We test goodwill resulting from acquisitions for impairment annually on October 1, or more frequently, whenever events or changes in circumstances indicate the carrying value of goodwill may be impaired.

In January 2017, the Financial Accounting Standard Board (“FASB”) issued Accounting Standard Update (“ASU”) 2017-04, which simplifies the subsequent measurement of goodwill to eliminate Step 2 from the goodwill impairment test, removing the need to determine the implied fair value of goodwill and comparing it to the carrying amount of that goodwill to measure the impairment loss, if any. We early adopted ASU 2017-04 during the fourth quarter of 2017.


Goodwill impairment exists when the estimated fair value of the reporting unit is less than its carrying value. If impairment exists, the carrying value of the goodwill is reduced by the excess through an impairment charge recorded in our statements of operations. The process of evaluating the potential impairment of goodwill is subjective and requires significant judgment at many points during the analysis.

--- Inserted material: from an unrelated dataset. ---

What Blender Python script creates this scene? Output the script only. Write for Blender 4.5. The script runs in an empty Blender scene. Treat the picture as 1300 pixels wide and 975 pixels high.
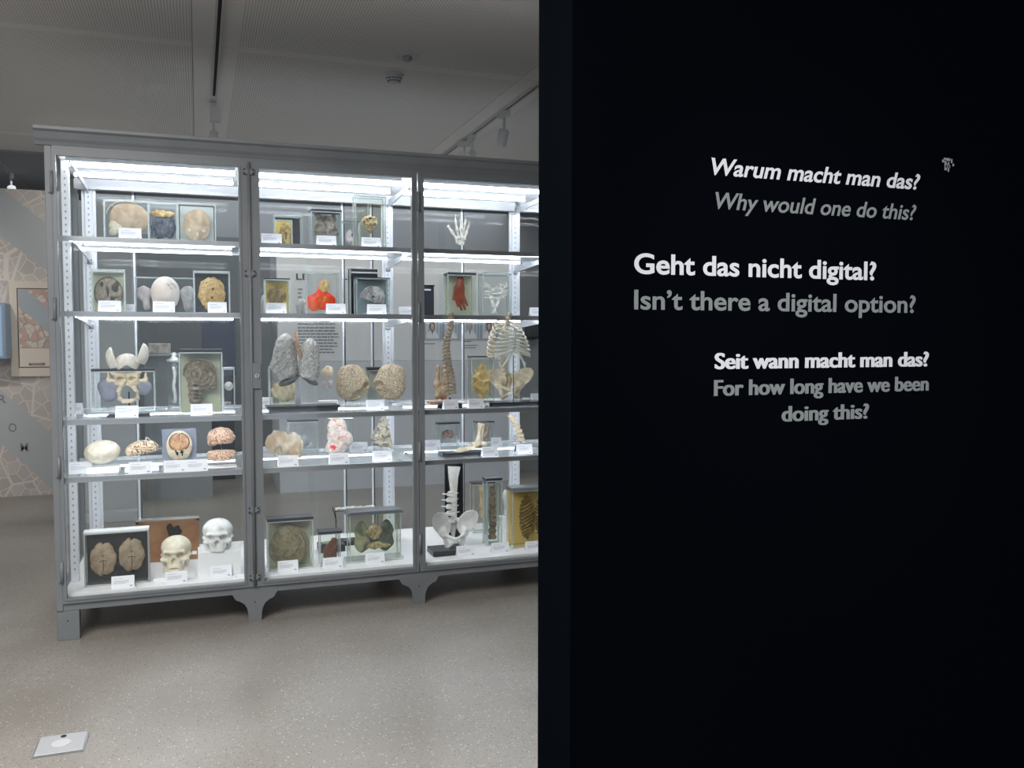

The fair value of each reporting unit is estimated using a combination of a discounted cash flow (“DCF”) analysis and market-based valuation methodologies such as comparable public company trading values and values observed in recent business combinations. Determining fair value requires the exercise of significant judgments, including the amount and timing of expected future cash flows, long-term growth rates, discount rates and relevant comparable public company earnings multiples and relevant transaction multiples. The cash flows employed in the DCF analyses are based on our best estimate of future sales, earnings and cash flows after considering factors such as general market conditions, changes in working capital, long term business plans and recent operating performance. The carrying value of each reporting unit includes the assets and liabilities employed in its operations and goodwill.

Accordingly, we have not identified any indicators of impairment, nor have any impairment charges been recorded related to goodwill as a result of the annual impairment test.